Sen's picture of "argumentative India" challenges the notion that India's cultural heritage relates primarily to religion and spirituality and not to virtues more typically associated with Europe's Enlightenment. Logic, astronomy, mathematics, linguistics, and scientific inquiry have been constant features of the subcontinent, but an imperialistic reading of India's past crediting only Europe with such advances veiled them behind more "arcane and non-material" virtues. Yoga, transcendental meditation, and otherworldliness thus became the defining marks of "Hindu civilization."
Sen sharply critiques the notion of "clashing civilizations" espoused in the work of Samuel Huntington. Huntington stresses how postCold War politics are largely defined by cultural and religious differences. For Sen, assigning a single identity to any people distorts who they are and lays foundations for enmity and conflict. Sen's critique of the "clash of civilizations" (even more so in his recent book Identity and Violence) challenges the notion that India is a "Hindu" nation with a Hindu majority, as members of India's Hindu Right would have us believe. Their ideology of Hindutva, which pursues a theocratic state based upon Hindu identity, thrives upon hatred of Muslim and Christian minorities and violates the toleration epitomized by Akbar. Sen's critique also thwarts any suggestion that democracy is the West's gift to the rest. Democracy for Sen is not only the best political system; it can be achieved elsewhere without cultural imperialism or mimicry.

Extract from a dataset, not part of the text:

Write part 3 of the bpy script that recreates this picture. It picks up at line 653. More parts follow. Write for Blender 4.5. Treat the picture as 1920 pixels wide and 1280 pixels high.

As much as Sen stresses the virtues of India's argumentative tradition, the book could have been more forthright in identifying its limitations. Argument is most constructive when it leads to consensus that furthers the common good. Short of that, one is left with a sea of "conversations" that displace real action. India's politicians are widely criticized for their corruption and inability to implement plans that secure basic needs such as public health, infrastructure, and education. The country's legal system, presumably a venue for argument in the service of justice, is the most over-docketed system in the world. A woman who has been raped may wait as many as nine years to have her case heard. While argument is preferable to violence, Sen makes no compelling case that it ensures the rule of law, the sanctity of contracts, and administrative efficiency, qualities essential in today's changing economic climate.
While Sen's book focuses on Indian culture and identity, Friedman highlights the increasing skill, speed, and efficiency with which Indians and Chinese are competing for global wealth. Friedman is no stranger to questions about cultural roots. In his brilliant earlier book, The Lexus and the Olive Tree, he describes the challenge of going "glocal,"Â of staying rooted in cultural traditions (the "olive tree") while participating in the global economy (the "lexus"). By and large, The World is Flat is Friedman's discussion of the lexus without the olive tree.
Central to Friedman's thesis is what he calls the "triple convergence" of forces that have been flattening the world since the fall of the Berlin Wall. The first is the combined impact of ten "flatteners," largely related to information technology, to facilitate unprecedented participation in the global economy. This has produced a "web-enabled platform" that enables collaboration by companies, universities, and individuals regardless of location. The next convergence is the historical shift from a world defined by vertical to horizontal relationships between people, nations, and businesses. Examples range from how companies create different departments worldwide that collaborate with each other to the sharing of security information by various national intelligence agencies. The third convergence is the dramatic surge in economic participation as economies opened up in places like China, India, Russia, Eastern Europe, and Latin America.